• **Written problem**
Line by line, reproduce exactly the beginning of the listing below, ending with the line that contains "place_cushion(lc, (-1.06, 3.64, .635), R(24), R(-16), R(-7))" and adding nothing.
*****
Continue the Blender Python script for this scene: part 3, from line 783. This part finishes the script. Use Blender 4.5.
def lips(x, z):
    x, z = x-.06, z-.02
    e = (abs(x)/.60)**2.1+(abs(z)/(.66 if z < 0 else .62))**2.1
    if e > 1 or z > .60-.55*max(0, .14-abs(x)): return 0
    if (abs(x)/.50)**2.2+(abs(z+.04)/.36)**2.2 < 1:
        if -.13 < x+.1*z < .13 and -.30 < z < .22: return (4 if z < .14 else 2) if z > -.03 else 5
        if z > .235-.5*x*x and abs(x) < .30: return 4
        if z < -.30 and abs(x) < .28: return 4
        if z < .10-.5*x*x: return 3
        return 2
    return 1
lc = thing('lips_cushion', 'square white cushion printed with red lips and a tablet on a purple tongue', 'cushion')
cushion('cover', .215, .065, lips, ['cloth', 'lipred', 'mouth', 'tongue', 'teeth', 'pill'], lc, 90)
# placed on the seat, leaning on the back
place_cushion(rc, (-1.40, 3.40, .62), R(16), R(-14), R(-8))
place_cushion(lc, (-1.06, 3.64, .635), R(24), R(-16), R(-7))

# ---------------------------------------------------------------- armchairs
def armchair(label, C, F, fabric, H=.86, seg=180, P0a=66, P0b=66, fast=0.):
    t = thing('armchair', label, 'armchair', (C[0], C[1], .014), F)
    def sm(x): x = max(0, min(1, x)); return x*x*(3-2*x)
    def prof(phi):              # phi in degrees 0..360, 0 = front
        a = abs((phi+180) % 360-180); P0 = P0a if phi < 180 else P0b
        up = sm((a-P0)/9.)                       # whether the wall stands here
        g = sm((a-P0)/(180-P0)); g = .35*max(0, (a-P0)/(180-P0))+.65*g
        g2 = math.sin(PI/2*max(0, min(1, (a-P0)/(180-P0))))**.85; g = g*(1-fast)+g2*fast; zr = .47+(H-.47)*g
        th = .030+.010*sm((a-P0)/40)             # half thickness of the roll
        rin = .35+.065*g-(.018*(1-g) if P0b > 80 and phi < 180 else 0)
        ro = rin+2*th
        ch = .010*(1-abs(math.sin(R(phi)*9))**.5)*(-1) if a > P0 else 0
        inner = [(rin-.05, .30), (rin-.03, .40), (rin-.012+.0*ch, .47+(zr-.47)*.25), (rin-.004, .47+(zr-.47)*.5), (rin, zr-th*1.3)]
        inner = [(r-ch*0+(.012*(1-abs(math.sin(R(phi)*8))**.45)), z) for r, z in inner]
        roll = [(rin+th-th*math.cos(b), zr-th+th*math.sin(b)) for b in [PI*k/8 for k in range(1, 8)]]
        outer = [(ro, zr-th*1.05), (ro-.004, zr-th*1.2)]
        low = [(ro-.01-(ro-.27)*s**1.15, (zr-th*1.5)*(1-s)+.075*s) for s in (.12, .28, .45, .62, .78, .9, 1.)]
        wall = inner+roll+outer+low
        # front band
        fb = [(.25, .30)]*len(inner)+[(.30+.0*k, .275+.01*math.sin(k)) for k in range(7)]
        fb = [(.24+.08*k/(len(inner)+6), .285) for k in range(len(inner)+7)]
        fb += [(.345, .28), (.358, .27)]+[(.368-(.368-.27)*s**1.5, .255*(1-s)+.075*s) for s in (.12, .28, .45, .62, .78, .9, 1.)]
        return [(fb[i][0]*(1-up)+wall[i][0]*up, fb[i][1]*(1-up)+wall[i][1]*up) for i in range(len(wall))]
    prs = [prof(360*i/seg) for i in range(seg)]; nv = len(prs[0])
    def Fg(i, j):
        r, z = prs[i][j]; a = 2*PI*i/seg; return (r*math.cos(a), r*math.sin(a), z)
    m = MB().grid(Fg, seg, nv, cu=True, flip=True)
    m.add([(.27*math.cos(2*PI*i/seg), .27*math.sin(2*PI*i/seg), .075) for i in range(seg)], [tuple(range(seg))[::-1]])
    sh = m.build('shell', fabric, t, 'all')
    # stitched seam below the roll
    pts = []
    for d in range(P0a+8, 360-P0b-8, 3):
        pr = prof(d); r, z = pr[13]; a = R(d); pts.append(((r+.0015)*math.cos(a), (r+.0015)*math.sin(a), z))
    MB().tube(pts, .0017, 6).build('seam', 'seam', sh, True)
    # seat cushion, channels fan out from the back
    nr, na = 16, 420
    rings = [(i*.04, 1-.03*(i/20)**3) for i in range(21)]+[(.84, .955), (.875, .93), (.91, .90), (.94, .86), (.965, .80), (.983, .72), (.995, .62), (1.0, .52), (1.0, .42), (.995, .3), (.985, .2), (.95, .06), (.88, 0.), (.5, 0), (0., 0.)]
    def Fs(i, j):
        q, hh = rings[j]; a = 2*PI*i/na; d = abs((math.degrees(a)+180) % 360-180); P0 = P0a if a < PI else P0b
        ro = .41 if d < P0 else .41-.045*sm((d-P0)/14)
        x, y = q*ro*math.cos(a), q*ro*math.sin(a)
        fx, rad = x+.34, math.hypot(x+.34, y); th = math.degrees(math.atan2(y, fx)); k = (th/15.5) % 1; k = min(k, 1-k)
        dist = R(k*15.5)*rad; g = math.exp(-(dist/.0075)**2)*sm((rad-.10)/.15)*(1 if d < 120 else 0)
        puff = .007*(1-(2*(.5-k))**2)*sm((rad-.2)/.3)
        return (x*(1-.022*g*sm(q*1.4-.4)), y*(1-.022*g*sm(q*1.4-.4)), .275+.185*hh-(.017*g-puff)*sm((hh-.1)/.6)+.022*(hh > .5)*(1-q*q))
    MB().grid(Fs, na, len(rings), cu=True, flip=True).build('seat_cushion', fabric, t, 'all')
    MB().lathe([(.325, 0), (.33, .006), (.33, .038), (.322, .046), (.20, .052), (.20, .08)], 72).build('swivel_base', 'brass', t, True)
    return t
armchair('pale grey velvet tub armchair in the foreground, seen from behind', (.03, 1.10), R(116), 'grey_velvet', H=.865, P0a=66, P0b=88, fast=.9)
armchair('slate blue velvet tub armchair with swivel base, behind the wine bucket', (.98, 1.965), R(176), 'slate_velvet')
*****
• **Written response**
Continue the Blender Python script for this scene: part 3, from line 783. This part finishes the script. Use Blender 4.5.
def lips(x, z):
    x, z = x-.06, z-.02
    e = (abs(x)/.60)**2.1+(abs(z)/(.66 if z < 0 else .62))**2.1
    if e > 1 or z > .60-.55*max(0, .14-abs(x)): return 0
    if (abs(x)/.50)**2.2+(abs(z+.04)/.36)**2.2 < 1:
        if -.13 < x+.1*z < .13 and -.30 < z < .22: return (4 if z < .14 else 2) if z > -.03 else 5
        if z > .235-.5*x*x and abs(x) < .30: return 4
        if z < -.30 and abs(x) < .28: return 4
        if z < .10-.5*x*x: return 3
        return 2
    return 1
lc = thing('lips_cushion', 'square white cushion printed with red lips and a tablet on a purple tongue', 'cushion')
cushion('cover', .215, .065, lips, ['cloth', 'lipred', 'mouth', 'tongue', 'teeth', 'pill'], lc, 90)
# placed on the seat, leaning on the back
place_cushion(rc, (-1.40, 3.40, .62), R(16), R(-14), R(-8))
place_cushion(lc, (-1.06, 3.64, .635), R(24), R(-16), R(-7))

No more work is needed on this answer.